Through ‘07 dollar denominated debt soared to $50 trillion, while the total of currency plus Fed reserves was still below $1 trillion. None of these debt figures include derivatives and governments’ unfunded liabilities, which are in the range of another $200 trillion.
Over the past year, the Fed has doubled the stock of base fiat money (monetary base) in the form of reserves by creating new dollars and exchanging them for outstanding IOU’s. The total of base fiat money backing bank deposits has soared my multiples to $1 trillion. But total bank debt, including off-balance sheet debt, is $18 trillion. So, the stock of bank credit, not to mention all credit, is still huge compared to the stock of base fiat money. As long as this is true, deflation can continue. [/quote]

Unemployed people also don’t have any of the printed dollars to spend and that hinders any inflation.
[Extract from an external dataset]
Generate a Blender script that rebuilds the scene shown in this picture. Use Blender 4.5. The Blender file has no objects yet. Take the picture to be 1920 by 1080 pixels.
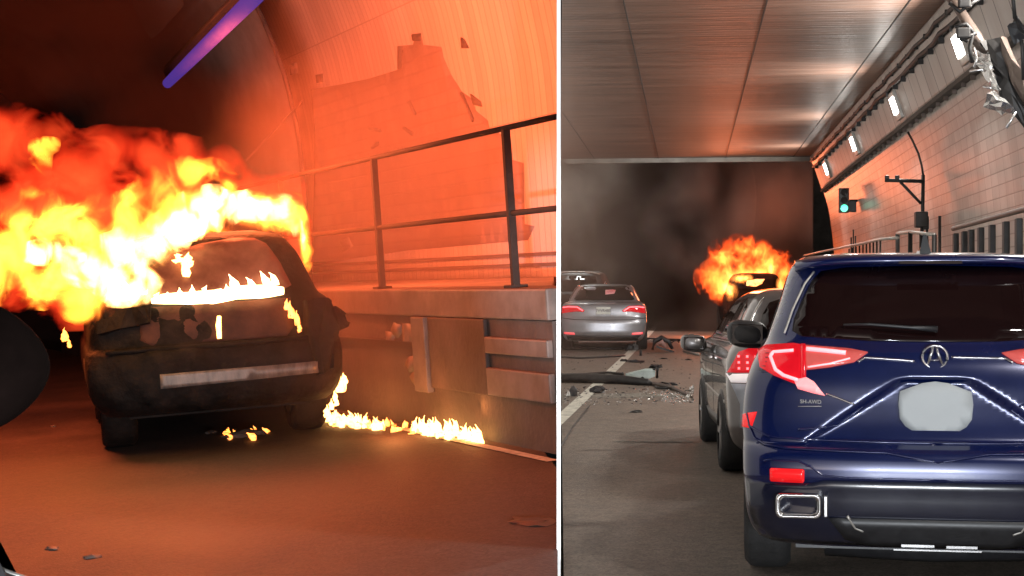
import bpy, bmesh, math, random
import numpy as np
from mathutils import Vector, Matrix
from mathutils.geometry import delaunay_2d_cdt
random.seed(7)
R = math.radians
S = bpy.context.scene
C = S.collection
# ------------------------------------------------------------------ camera
F = 3000.0                                     # focal length in pixels of the 1920 px frame
cd = bpy.data.cameras.new('camera'); cam = bpy.data.objects.new('camera', cd); C.objects.link(cam)
cd.sensor_width = 36; cd.lens = F/1920*36; cd.shift_y = 16/1920; cd.clip_end = 300; cd.clip_start = .05
cam.location = (0, 0, 1.44); cam.rotation_euler = (R(90), 0, 0); S.camera = cam
# ------------------------------------------------------------------ world, exposure
w = bpy.data.worlds.new('World'); S.world = w; w.use_nodes = True
nt = w.node_tree; bg = nt.nodes['Background']
sky = nt.nodes.new('ShaderNodeTexSky'); sky.sky_type = 'NISHITA'; sky.sun_disc = False
sky.sun_elevation = R(3); sky.sun_rotation = R(200); sky.altitude = 100
hs = nt.nodes.new('ShaderNodeHueSaturation'); hs.inputs['Saturation'].default_value = .25
nt.links.new(sky.outputs[0], hs.inputs['Color']); nt.links.new(hs.outputs[0], bg.inputs['Color'])
bg.inputs['Strength'].default_value = .06
S.view_settings.view_transform = 'Standard'; S.view_settings.look = 'None'
S.view_settings.exposure = 0; S.view_settings.gamma = 1; S.view_settings.use_curve_mapping = False
cy = S.cycles
cy.use_denoising = True
cy.max_bounces = 5; cy.diffuse_bounces = 2; cy.glossy_bounces = 3; cy.transparent_max_bounces = 12
cy.transmission_bounces = 2; cy.volume_bounces = 1; cy.sample_clamp_indirect = 3; cy.sample_clamp_direct = 30
cy.volume_step_rate = 1.0; cy.volume_max_steps = 128
cy.caustics_reflective = False; cy.caustics_refractive = False
# ------------------------------------------------------------------ the two bores' frames
def frame(X, Y, Z, O):
    m = Matrix.Identity(4)
    for i in range(3):
        m[i][0] = X[i]; m[i][1] = Y[i]; m[i][2] = Z[i]; m[i][3] = O[i]
    return m
th = math.atan(332/F)
MR = frame((math.cos(th), -math.sin(th), 0), (math.sin(th), math.cos(th), 0), (0, 0, 1), (0, 0, 0))
yl = Vector((-1385/F, 1, 6/F)).normalized(); rr = R(3.8)
zl = Vector((-math.sin(rr), -(-math.sin(rr)*yl.x+math.cos(rr)*yl.z)/yl.y, math.cos(rr))).normalized()
xl = yl.cross(zl)
ML = frame(xl, yl, zl, Vector((0, 0, 1.44))-1.43*zl)   # the banked left roadway
I4 = Matrix.Identity(4)
EYE = Vector((0, 0, 1.44))
def hit(M, u, v, ax, val):
    """local point where the sight line of photo pixel (u, v) meets the local plane axis=val"""
    Mi = M.inverted(); c = Mi @ EYE
    d = Mi.to_3x3() @ Vector(((u-960)/F, 1, -(v-556)/F))
    return c + d*((val-c[ax])/d[ax])
def gz(y):                                     # the right roadway climbs gently beyond the queue
    return 0 if y < 15 else (y-15)*.014 if y < 60 else .63
def hitg(u, v):
    z = 0
    for _ in range(30):
        p = hit(MR, u, v, 2, z); z = .5*z+.5*gz(p.y)
    return p
# ------------------------------------------------------------------ materials
def lin(r, g, b):
    f = lambda c: (c/255/12.92 if c/255 <= .04045 else ((c/255+.055)/1.055)**2.4)
    return (f(r), f(g), f(b), 1)
def mat(name, col, rough=.5, metal=0, var=.15, vs=6.0, bump=0.0, bs=60.0, coat=0, emit=None, es=0, spec=.5, stretch=None, rvar=.1):
    m = bpy.data.materials.new(name); m.use_nodes = True; n = m.node_tree; b = n.nodes['Principled BSDF']
    tc = n.nodes.new('ShaderNodeTexCoord'); src = tc.outputs['Object']
    if stretch:
        mp = n.nodes.new('ShaderNodeMapping'); mp.inputs['Scale'].default_value = stretch
        n.links.new(src, mp.inputs['Vector']); src = mp.outputs[0]
    nz = n.nodes.new('ShaderNodeTexNoise'); nz.inputs['Scale'].default_value = vs; nz.inputs['Detail'].default_value = 5
    nz.inputs['Roughness'].default_value = .65
    n.links.new(src, nz.inputs['Vector'])
    mx = n.nodes.new('ShaderNodeMix'); mx.data_type = 'RGBA'
    c = list(col[:3])
    mx.inputs['A'].default_value = [x*(1-var) for x in c]+[1]; mx.inputs['B'].default_value = [min(1, x*(1+var)) for x in c]+[1]
    cr = n.nodes.new('ShaderNodeValToRGB'); cr.color_ramp.elements[0].position = .35; cr.color_ramp.elements[1].position = .65
    n.links.new(nz.outputs['Fac'], cr.inputs[0]); n.links.new(cr.outputs[0], mx.inputs['Factor'])
    n.links.new(mx.outputs['Result'], b.inputs['Base Color'])
    mr = n.nodes.new('ShaderNodeMapRange'); mr.inputs['To Min'].default_value = max(0.02, rough-rvar); mr.inputs['To Max'].default_value = min(1, rough+rvar)
    n.links.new(nz.outputs['Fac'], mr.inputs['Value']); n.links.new(mr.outputs[0], b.inputs['Roughness'])
    b.inputs['Metallic'].default_value = metal; b.inputs['Coat Weight'].default_value = coat; b.inputs['Coat Roughness'].default_value = .04
    b.inputs['Specular IOR Level'].default_value = spec
    if bump:
        n2 = n.nodes.new('ShaderNodeTexNoise'); n2.inputs['Scale'].default_value = bs; n2.inputs['Detail'].default_value = 4
        n.links.new(src, n2.inputs['Vector'])
        bp = n.nodes.new('ShaderNodeBump'); bp.inputs['Strength'].default_value = bump; bp.inputs['Distance'].default_value = .02
        n.links.new(n2.outputs['Fac'], bp.inputs['Height']); n.links.new(bp.outputs[0], b.inputs['Normal'])
    if emit:
        b.inputs['Emission Color'].default_value = (*emit[:3], 1); b.inputs['Emission Strength'].default_value = es
    return m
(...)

I think the Dems will make unemployment insurance pay longer and longer until we have a guaranteed annual income policy. Now up to 79 weeks in many states. And starving people rarely vote for the party in power.

Republic → Democracy → Oligarchy → Tyranny → Collapse

[quote]JEATON wrote:
We will simply have to agree to disagree. Yes the dollar has been falling as the market has been rising. Gold, in my opinion will make a brief run above $1,000 and then soon reverse. As our current “manic” echo works its way out of the stock market in the coming weeks, the dollar will base and start up in a long term run. Gold will fall back to the mid $600’s.

Never forget that we represent 5% of the world population, yet we produce 20% of the worlds economic output. Our GDP is almost twice that of China, with less than 25% of their population.

When things turn back down, which I am afraid they soon will, the world will flee back to the dollar. It will rise, gold will fall.

Now, having said all that, I fully recognize that if I knew it all I would be on my private beach somewhere and not giving a flip about this board or much else, so take my opinions at face value. [/quote]

2/3 of our GDP is spending, it is artificial. With china making the move to gold, expect the world to follow. Fiat money is being show to be what it truly is, worthless.